Strip the pictures and reproduce the rest of the listing exactly.

----------

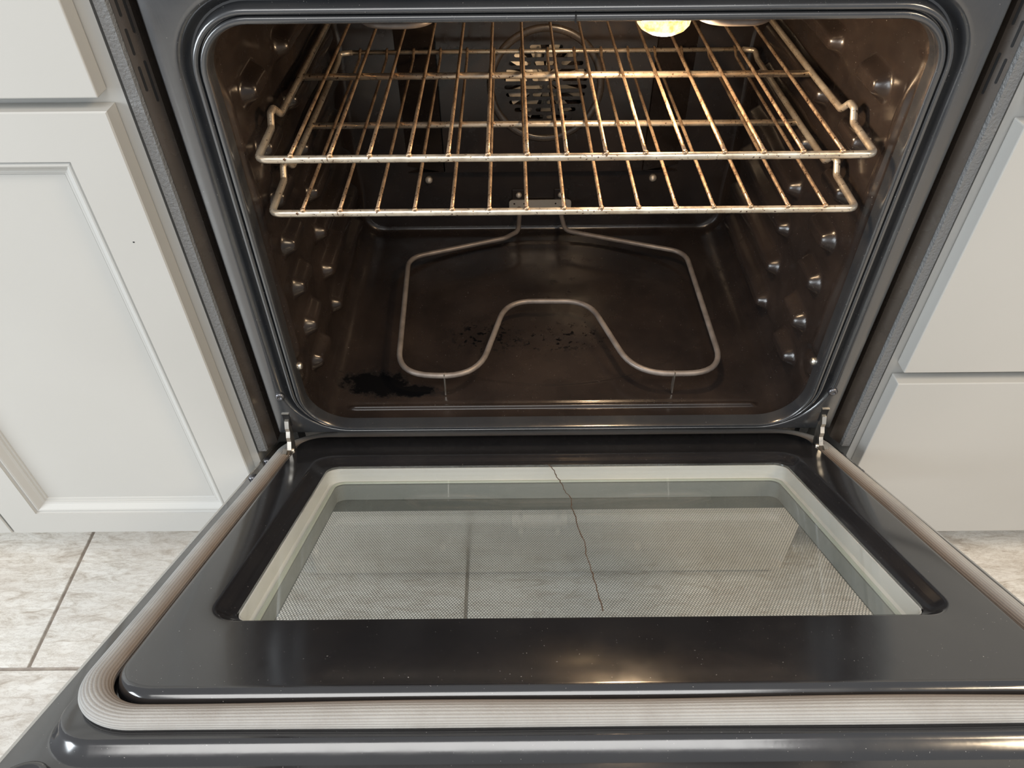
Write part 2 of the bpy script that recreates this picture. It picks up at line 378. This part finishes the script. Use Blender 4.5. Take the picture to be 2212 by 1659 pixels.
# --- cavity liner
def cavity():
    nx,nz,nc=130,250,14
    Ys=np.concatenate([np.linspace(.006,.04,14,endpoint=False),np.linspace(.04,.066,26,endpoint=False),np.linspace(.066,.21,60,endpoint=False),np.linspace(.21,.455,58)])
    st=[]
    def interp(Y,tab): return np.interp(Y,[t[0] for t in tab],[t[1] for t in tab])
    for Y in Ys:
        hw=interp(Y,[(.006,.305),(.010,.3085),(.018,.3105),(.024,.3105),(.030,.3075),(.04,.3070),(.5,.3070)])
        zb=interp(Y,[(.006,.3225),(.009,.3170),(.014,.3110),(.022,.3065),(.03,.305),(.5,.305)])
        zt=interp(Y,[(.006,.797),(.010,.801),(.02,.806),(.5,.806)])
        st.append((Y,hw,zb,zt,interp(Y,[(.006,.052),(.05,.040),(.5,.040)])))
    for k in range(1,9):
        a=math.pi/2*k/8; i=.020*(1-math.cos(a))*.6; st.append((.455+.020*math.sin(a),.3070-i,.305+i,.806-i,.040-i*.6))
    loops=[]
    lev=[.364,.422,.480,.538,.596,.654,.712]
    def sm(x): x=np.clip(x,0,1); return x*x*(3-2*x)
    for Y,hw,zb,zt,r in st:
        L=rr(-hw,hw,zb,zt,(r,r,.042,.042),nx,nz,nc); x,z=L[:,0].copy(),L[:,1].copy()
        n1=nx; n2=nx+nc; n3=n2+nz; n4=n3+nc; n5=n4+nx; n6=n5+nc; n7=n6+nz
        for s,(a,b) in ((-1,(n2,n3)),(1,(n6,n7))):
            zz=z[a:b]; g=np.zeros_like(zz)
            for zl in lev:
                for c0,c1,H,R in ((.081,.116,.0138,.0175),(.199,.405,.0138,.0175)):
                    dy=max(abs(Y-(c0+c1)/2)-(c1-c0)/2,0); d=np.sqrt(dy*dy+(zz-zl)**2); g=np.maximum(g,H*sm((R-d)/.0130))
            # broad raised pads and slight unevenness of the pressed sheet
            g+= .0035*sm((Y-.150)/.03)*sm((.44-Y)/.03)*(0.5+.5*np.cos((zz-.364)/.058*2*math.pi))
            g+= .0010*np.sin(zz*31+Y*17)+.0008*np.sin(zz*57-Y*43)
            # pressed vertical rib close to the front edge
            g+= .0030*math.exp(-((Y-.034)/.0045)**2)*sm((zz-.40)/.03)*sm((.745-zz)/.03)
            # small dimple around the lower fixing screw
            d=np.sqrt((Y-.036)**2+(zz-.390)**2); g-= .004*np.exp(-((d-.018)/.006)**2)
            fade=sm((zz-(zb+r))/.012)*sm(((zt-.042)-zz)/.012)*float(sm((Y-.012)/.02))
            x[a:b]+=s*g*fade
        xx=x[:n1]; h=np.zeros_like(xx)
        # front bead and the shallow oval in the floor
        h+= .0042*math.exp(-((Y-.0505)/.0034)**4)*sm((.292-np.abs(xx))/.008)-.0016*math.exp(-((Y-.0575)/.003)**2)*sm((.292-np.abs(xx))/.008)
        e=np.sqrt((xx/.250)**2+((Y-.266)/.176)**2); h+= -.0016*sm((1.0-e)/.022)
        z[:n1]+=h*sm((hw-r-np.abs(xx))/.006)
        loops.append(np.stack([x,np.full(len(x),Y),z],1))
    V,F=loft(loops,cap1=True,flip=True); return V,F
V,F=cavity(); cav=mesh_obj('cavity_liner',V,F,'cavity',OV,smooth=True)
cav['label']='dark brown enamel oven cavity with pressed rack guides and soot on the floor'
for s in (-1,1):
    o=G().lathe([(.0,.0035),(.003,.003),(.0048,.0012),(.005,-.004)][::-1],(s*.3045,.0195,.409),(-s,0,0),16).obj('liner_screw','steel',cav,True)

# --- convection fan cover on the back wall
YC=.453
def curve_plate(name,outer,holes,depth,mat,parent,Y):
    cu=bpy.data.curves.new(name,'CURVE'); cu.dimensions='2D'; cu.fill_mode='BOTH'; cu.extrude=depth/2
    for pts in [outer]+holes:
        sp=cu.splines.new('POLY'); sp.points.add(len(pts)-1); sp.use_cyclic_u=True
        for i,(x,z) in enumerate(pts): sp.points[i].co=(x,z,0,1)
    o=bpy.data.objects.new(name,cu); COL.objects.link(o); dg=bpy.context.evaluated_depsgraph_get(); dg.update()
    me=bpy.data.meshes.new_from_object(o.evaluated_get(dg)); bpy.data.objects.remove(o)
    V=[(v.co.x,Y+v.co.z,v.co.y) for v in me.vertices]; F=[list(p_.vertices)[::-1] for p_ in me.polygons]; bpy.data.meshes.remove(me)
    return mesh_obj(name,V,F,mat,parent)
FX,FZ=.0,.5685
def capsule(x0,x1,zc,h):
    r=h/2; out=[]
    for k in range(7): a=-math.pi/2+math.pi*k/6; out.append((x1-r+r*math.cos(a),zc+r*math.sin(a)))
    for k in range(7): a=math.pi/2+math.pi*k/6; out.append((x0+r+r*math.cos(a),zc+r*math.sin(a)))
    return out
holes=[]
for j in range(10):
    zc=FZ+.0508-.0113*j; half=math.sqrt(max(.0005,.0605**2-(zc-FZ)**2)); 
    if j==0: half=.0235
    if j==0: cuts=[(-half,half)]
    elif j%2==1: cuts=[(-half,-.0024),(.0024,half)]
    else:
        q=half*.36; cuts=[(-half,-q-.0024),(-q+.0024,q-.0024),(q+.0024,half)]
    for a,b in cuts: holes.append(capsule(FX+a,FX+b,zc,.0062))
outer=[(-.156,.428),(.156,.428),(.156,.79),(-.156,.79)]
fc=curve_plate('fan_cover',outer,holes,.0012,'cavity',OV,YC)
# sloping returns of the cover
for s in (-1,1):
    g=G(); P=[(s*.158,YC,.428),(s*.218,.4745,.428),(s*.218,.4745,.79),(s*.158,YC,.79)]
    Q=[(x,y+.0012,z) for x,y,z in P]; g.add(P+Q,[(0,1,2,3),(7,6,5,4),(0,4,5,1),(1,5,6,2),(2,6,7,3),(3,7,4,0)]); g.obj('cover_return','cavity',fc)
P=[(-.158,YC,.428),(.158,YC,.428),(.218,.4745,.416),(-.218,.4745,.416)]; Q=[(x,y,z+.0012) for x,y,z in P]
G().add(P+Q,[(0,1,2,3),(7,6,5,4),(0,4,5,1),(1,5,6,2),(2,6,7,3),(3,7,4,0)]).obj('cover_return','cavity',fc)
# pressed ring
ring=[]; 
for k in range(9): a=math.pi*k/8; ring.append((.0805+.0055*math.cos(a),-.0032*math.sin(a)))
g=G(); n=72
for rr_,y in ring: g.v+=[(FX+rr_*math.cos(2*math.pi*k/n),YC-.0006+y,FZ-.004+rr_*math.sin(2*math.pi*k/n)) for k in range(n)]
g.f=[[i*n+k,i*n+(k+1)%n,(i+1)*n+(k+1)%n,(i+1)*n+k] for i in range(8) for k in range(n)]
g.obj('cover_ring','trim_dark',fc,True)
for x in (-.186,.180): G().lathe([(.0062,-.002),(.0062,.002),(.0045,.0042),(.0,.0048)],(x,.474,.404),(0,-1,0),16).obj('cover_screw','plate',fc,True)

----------

FINAL ANSWER:
Write part 2 of the bpy script that recreates this picture. It picks up at line 378. This part finishes the script. Use Blender 4.5. Take the picture to be 2212 by 1659 pixels.
# --- cavity liner
def cavity():
    nx,nz,nc=130,250,14
    Ys=np.concatenate([np.linspace(.006,.04,14,endpoint=False),np.linspace(.04,.066,26,endpoint=False),np.linspace(.066,.21,60,endpoint=False),np.linspace(.21,.455,58)])
    st=[]
    def interp(Y,tab): return np.interp(Y,[t[0] for t in tab],[t[1] for t in tab])
    for Y in Ys:
        hw=interp(Y,[(.006,.305),(.010,.3085),(.018,.3105),(.024,.3105),(.030,.3075),(.04,.3070),(.5,.3070)])
        zb=interp(Y,[(.006,.3225),(.009,.3170),(.014,.3110),(.022,.3065),(.03,.305),(.5,.305)])
        zt=interp(Y,[(.006,.797),(.010,.801),(.02,.806),(.5,.806)])
        st.append((Y,hw,zb,zt,interp(Y,[(.006,.052),(.05,.040),(.5,.040)])))
    for k in range(1,9):
        a=math.pi/2*k/8; i=.020*(1-math.cos(a))*.6; st.append((.455+.020*math.sin(a),.3070-i,.305+i,.806-i,.040-i*.6))
    loops=[]
    lev=[.364,.422,.480,.538,.596,.654,.712]
    def sm(x): x=np.clip(x,0,1); return x*x*(3-2*x)
    for Y,hw,zb,zt,r in st:
        L=rr(-hw,hw,zb,zt,(r,r,.042,.042),nx,nz,nc); x,z=L[:,0].copy(),L[:,1].copy()
        n1=nx; n2=nx+nc; n3=n2+nz; n4=n3+nc; n5=n4+nx; n6=n5+nc; n7=n6+nz
        for s,(a,b) in ((-1,(n2,n3)),(1,(n6,n7))):
            zz=z[a:b]; g=np.zeros_like(zz)
            for zl in lev:
                for c0,c1,H,R in ((.081,.116,.0138,.0175),(.199,.405,.0138,.0175)):
                    dy=max(abs(Y-(c0+c1)/2)-(c1-c0)/2,0); d=np.sqrt(dy*dy+(zz-zl)**2); g=np.maximum(g,H*sm((R-d)/.0130))
            # broad raised pads and slight unevenness of the pressed sheet
            g+= .0035*sm((Y-.150)/.03)*sm((.44-Y)/.03)*(0.5+.5*np.cos((zz-.364)/.058*2*math.pi))
            g+= .0010*np.sin(zz*31+Y*17)+.0008*np.sin(zz*57-Y*43)
            # pressed vertical rib close to the front edge
            g+= .0030*math.exp(-((Y-.034)/.0045)**2)*sm((zz-.40)/.03)*sm((.745-zz)/.03)
            # small dimple around the lower fixing screw
            d=np.sqrt((Y-.036)**2+(zz-.390)**2); g-= .004*np.exp(-((d-.018)/.006)**2)
            fade=sm((zz-(zb+r))/.012)*sm(((zt-.042)-zz)/.012)*float(sm((Y-.012)/.02))
            x[a:b]+=s*g*fade
        xx=x[:n1]; h=np.zeros_like(xx)
        # front bead and the shallow oval in the floor
        h+= .0042*math.exp(-((Y-.0505)/.0034)**4)*sm((.292-np.abs(xx))/.008)-.0016*math.exp(-((Y-.0575)/.003)**2)*sm((.292-np.abs(xx))/.008)
        e=np.sqrt((xx/.250)**2+((Y-.266)/.176)**2); h+= -.0016*sm((1.0-e)/.022)
        z[:n1]+=h*sm((hw-r-np.abs(xx))/.006)
        loops.append(np.stack([x,np.full(len(x),Y),z],1))
    V,F=loft(loops,cap1=True,flip=True); return V,F
V,F=cavity(); cav=mesh_obj('cavity_liner',V,F,'cavity',OV,smooth=True)
cav['label']='dark brown enamel oven cavity with pressed rack guides and soot on the floor'
for s in (-1,1):
    o=G().lathe([(.0,.0035),(.003,.003),(.0048,.0012),(.005,-.004)][::-1],(s*.3045,.0195,.409),(-s,0,0),16).obj('liner_screw','steel',cav,True)

# --- convection fan cover on the back wall
YC=.453
def curve_plate(name,outer,holes,depth,mat,parent,Y):
    cu=bpy.data.curves.new(name,'CURVE'); cu.dimensions='2D'; cu.fill_mode='BOTH'; cu.extrude=depth/2
    for pts in [outer]+holes:
        sp=cu.splines.new('POLY'); sp.points.add(len(pts)-1); sp.use_cyclic_u=True
        for i,(x,z) in enumerate(pts): sp.points[i].co=(x,z,0,1)
    o=bpy.data.objects.new(name,cu); COL.objects.link(o); dg=bpy.context.evaluated_depsgraph_get(); dg.update()
    me=bpy.data.meshes.new_from_object(o.evaluated_get(dg)); bpy.data.objects.remove(o)
    V=[(v.co.x,Y+v.co.z,v.co.y) for v in me.vertices]; F=[list(p_.vertices)[::-1] for p_ in me.polygons]; bpy.data.meshes.remove(me)
    return mesh_obj(name,V,F,mat,parent)
FX,FZ=.0,.5685
def capsule(x0,x1,zc,h):
    r=h/2; out=[]
    for k in range(7): a=-math.pi/2+math.pi*k/6; out.append((x1-r+r*math.cos(a),zc+r*math.sin(a)))
    for k in range(7): a=math.pi/2+math.pi*k/6; out.append((x0+r+r*math.cos(a),zc+r*math.sin(a)))
    return out
holes=[]
for j in range(10):
    zc=FZ+.0508-.0113*j; half=math.sqrt(max(.0005,.0605**2-(zc-FZ)**2)); 
    if j==0: half=.0235
    if j==0: cuts=[(-half,half)]
    elif j%2==1: cuts=[(-half,-.0024),(.0024,half)]
    else:
        q=half*.36; cuts=[(-half,-q-.0024),(-q+.0024,q-.0024),(q+.0024,half)]
    for a,b in cuts: holes.append(capsule(FX+a,FX+b,zc,.0062))
outer=[(-.156,.428),(.156,.428),(.156,.79),(-.156,.79)]
fc=curve_plate('fan_cover',outer,holes,.0012,'cavity',OV,YC)
# sloping returns of the cover
for s in (-1,1):
    g=G(); P=[(s*.158,YC,.428),(s*.218,.4745,.428),(s*.218,.4745,.79),(s*.158,YC,.79)]
    Q=[(x,y+.0012,z) for x,y,z in P]; g.add(P+Q,[(0,1,2,3),(7,6,5,4),(0,4,5,1),(1,5,6,2),(2,6,7,3),(3,7,4,0)]); g.obj('cover_return','cavity',fc)
P=[(-.158,YC,.428),(.158,YC,.428),(.218,.4745,.416),(-.218,.4745,.416)]; Q=[(x,y,z+.0012) for x,y,z in P]
G().add(P+Q,[(0,1,2,3),(7,6,5,4),(0,4,5,1),(1,5,6,2),(2,6,7,3),(3,7,4,0)]).obj('cover_return','cavity',fc)
# pressed ring
ring=[]; 
for k in range(9): a=math.pi*k/8; ring.append((.0805+.0055*math.cos(a),-.0032*math.sin(a)))
g=G(); n=72
for rr_,y in ring: g.v+=[(FX+rr_*math.cos(2*math.pi*k/n),YC-.0006+y,FZ-.004+rr_*math.sin(2*math.pi*k/n)) for k in range(n)]
g.f=[[i*n+k,i*n+(k+1)%n,(i+1)*n+(k+1)%n,(i+1)*n+k] for i in range(8) for k in range(n)]
g.obj('cover_ring','trim_dark',fc,True)
for x in (-.186,.180): G().lathe([(.0062,-.002),(.0062,.002),(.0045,.0042),(.0,.0048)],(x,.474,.404),(0,-1,0),16).obj('cover_screw','plate',fc,True)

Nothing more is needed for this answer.